(Lines of data)
____________

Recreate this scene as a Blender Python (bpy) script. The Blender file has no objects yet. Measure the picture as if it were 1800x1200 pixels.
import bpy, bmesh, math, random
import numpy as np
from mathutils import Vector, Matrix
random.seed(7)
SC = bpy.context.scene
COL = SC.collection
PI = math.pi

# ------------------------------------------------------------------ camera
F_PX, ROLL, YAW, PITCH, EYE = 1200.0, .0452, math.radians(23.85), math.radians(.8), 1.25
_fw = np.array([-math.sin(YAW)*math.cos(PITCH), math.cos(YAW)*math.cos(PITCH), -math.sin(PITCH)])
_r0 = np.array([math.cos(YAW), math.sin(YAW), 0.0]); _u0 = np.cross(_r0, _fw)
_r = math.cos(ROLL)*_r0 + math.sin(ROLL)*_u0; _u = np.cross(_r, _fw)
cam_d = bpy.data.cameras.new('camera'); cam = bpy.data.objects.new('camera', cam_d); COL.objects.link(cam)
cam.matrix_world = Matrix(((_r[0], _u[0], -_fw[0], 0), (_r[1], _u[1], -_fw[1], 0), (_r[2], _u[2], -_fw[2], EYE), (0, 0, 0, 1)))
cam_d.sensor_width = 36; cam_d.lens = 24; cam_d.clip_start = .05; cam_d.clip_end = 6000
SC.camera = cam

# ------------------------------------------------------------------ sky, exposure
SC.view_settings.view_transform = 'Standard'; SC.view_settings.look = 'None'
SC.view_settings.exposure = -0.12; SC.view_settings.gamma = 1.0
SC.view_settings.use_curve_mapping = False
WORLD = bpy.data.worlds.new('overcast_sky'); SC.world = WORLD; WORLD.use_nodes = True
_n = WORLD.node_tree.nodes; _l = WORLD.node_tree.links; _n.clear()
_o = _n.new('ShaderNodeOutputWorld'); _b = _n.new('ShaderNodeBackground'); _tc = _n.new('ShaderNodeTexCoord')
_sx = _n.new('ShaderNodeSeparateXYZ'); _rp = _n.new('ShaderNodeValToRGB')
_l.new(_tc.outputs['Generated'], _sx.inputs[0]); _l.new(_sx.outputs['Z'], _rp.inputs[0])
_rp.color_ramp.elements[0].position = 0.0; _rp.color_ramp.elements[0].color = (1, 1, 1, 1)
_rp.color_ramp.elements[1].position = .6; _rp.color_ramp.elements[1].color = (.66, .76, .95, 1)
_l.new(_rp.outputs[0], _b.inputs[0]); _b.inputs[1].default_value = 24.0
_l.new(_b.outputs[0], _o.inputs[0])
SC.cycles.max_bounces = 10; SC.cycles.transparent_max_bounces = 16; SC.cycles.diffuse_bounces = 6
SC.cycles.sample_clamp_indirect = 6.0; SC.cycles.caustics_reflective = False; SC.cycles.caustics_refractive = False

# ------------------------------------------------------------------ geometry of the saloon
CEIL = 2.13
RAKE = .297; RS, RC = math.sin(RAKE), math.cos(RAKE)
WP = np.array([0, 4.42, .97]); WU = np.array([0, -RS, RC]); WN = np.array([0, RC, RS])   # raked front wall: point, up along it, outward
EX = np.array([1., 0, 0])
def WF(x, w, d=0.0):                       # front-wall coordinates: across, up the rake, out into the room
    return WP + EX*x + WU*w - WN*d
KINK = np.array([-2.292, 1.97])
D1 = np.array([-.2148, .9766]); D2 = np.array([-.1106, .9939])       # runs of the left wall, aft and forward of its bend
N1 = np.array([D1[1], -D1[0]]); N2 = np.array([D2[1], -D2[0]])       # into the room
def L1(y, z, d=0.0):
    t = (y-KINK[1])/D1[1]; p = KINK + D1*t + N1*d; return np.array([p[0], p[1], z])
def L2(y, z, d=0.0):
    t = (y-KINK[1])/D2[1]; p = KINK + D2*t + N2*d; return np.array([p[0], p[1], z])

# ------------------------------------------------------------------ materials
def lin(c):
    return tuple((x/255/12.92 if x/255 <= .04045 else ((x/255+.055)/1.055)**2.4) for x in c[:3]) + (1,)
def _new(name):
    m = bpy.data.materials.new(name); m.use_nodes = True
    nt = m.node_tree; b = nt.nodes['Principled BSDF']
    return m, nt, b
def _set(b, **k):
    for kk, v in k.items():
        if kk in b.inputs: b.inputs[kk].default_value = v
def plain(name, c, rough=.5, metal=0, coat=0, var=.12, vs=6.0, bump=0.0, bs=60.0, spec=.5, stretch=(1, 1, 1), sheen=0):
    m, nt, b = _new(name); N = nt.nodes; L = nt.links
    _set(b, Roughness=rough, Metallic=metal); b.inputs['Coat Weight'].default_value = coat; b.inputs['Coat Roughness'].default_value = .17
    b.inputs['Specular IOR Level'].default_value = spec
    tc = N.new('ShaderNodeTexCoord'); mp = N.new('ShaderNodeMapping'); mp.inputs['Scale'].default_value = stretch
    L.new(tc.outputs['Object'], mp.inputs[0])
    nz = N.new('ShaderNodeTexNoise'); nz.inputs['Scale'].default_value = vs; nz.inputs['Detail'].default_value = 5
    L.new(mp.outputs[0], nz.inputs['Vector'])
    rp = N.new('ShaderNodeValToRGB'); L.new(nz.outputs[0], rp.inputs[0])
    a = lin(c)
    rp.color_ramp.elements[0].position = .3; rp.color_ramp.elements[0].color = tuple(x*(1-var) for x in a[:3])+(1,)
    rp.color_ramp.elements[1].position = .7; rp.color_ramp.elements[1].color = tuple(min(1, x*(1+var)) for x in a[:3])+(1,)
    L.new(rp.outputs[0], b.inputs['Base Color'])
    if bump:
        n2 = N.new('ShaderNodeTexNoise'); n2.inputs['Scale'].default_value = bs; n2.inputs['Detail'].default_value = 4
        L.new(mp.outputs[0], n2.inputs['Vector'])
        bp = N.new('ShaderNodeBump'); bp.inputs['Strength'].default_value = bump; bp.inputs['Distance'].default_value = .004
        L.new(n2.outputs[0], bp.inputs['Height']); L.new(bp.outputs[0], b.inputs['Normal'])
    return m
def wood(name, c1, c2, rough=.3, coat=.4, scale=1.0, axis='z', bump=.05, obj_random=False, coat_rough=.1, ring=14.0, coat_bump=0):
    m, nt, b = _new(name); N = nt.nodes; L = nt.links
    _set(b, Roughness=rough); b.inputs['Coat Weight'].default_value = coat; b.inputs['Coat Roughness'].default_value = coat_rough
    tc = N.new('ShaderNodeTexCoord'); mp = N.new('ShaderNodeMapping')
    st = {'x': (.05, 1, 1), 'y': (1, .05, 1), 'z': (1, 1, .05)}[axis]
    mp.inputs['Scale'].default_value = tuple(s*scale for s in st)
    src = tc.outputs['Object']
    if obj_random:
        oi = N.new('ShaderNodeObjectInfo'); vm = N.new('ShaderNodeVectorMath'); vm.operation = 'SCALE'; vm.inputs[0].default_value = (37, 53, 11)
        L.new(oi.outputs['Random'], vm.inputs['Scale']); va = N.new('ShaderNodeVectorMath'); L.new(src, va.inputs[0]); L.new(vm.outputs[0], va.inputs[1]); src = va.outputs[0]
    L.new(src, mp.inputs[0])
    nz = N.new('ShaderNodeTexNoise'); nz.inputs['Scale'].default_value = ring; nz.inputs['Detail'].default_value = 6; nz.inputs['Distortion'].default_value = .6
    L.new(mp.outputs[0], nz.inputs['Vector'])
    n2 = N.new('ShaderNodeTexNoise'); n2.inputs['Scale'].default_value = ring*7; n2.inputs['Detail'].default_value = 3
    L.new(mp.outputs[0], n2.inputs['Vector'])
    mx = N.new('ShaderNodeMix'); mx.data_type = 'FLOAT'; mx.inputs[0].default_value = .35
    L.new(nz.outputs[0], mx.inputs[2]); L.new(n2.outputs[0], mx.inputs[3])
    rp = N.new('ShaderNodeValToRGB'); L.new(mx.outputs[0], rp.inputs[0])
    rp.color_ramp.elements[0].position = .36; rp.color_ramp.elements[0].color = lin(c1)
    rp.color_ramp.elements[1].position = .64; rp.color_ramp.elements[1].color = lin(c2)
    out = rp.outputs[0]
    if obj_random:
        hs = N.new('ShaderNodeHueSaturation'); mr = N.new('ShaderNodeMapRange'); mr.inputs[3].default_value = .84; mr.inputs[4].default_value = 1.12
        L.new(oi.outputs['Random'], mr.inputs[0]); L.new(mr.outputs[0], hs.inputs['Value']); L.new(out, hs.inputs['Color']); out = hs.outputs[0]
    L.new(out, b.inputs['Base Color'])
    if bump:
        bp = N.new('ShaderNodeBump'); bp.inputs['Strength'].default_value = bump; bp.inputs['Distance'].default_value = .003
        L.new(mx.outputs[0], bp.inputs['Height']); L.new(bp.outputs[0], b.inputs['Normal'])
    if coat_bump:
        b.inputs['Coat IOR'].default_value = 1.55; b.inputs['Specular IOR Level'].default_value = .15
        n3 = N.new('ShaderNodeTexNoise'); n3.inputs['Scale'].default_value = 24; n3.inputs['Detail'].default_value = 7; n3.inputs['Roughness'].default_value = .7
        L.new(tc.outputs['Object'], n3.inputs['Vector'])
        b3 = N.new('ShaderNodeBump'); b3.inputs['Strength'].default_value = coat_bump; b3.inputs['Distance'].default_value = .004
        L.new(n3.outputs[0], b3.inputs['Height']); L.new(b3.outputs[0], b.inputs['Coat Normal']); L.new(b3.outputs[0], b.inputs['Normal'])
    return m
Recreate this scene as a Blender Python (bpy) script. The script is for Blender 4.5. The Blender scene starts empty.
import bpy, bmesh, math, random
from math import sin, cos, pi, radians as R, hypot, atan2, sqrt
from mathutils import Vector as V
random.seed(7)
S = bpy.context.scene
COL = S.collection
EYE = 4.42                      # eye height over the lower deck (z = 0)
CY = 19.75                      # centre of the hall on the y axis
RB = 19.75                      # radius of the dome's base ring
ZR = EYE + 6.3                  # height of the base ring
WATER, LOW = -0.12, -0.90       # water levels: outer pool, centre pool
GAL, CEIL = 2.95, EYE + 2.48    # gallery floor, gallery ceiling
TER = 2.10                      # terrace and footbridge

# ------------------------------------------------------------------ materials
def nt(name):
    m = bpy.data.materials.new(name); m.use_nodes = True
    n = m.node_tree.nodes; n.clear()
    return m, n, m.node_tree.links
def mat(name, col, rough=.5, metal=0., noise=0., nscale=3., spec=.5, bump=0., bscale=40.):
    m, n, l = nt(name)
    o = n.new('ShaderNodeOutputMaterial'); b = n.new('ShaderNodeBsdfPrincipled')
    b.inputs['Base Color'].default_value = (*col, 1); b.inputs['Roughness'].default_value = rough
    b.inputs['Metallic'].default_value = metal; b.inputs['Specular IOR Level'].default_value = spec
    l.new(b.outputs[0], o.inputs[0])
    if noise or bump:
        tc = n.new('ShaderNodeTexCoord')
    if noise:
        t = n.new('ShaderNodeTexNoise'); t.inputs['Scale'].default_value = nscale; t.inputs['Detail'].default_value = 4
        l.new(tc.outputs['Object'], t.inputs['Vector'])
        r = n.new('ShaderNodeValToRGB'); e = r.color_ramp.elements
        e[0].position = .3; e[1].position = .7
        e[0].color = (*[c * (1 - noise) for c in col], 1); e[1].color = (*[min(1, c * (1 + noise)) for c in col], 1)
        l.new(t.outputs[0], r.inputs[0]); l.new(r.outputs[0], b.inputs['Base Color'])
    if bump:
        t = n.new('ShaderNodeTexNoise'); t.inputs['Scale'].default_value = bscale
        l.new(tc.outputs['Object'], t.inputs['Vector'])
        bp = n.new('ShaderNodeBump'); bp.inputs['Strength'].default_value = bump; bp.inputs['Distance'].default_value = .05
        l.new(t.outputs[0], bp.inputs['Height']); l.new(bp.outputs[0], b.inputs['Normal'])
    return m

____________

EXERCISE TASK: Only the lines from the one bearing "Recreate this scene as a Blender Python (bpy) script. The script" through the one bearing "terrace and footbridge" should be repeated, exactly as given.

OUTPUT:
Recreate this scene as a Blender Python (bpy) script. The script is for Blender 4.5. The Blender scene starts empty.
import bpy, bmesh, math, random
from math import sin, cos, pi, radians as R, hypot, atan2, sqrt
from mathutils import Vector as V
random.seed(7)
S = bpy.context.scene
COL = S.collection
EYE = 4.42                      # eye height over the lower deck (z = 0)
CY = 19.75                      # centre of the hall on the y axis
RB = 19.75                      # radius of the dome's base ring
ZR = EYE + 6.3                  # height of the base ring
WATER, LOW = -0.12, -0.90       # water levels: outer pool, centre pool
GAL, CEIL = 2.95, EYE + 2.48    # gallery floor, gallery ceiling
TER = 2.10                      # terrace and footbridge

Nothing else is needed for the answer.